Dag 6: van Newtonmore naar Loch Insh

Na een ijskoude nacht, met de poolwind pal op de ingang van de tent en een paar centimeter sneeuw wordt ik opnieuw gebroken wakker. Ik rits de tent open. Buiten wacht me een wit sprookjeslandschap. Snel lopen, dan kan ik opwarmen. Tussen de besneeuwde bergen - zo mooi! - bereik ik Loch Gynack. Langs de oever van het loch, door een berkenbosje en langs een golfbaan bereik ik het dorp Kingussie. De zon breekt door en ik geniet van een warm ontbijt op een picknickbank in de speeltuin.

Buiten Kingussie liggen de Ruthven Barracks, een kazerne uit de 18e eeuw die gebouwd werd na de opstand van de Jacobieten in 1715. Vanuit hier hield de regering de boel onder controle. Een mooie locatie; vanaf de berg kon je iedereen aan zien komen. Ik zie alleen regen aankomen, die me gezelschap houdt terwijl ik door vogelwalhalla de Insh Marshes loop. Vanaf hier overlapt de East Highland Way grotendeels met de Badenoch Way. Ik volg de route naar Loch Insh, waar ik in het watersportcentrum een patatje eet en dan mijn tent verderop aan de oever van het loch opzet.
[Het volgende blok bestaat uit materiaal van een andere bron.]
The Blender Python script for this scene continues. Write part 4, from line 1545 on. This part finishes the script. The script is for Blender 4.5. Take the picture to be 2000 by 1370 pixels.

Dag 7: van Loch Insh naar Aviemore

Deze laatste etappe begint met kilometers door frisgroen berkenbos en een oude brug over een rivier. Tussen de stammen van een oud dennenbos zie ik de besneeuwde bergtoppen van de Cairngorms. In het bos ligt Drake’s bothy, waar ik theewater kook en een tweede ontbijtje nuttig. De route voert me langs het sprookjesachtige Loch Gamhna en Loch an Eilein met een kasteelruïne op een eilandje. Na zeven dagen geen mens tegen te komen, is de drukte bij het bezoekerscentrum overweldigend. Door het bos bereik ik de doorgaande weg naar Aviemore. Snel naar het hostel, waar ik in relatieve rust terug kan kijken op een fantastisch avontuur in het hart van Schotland.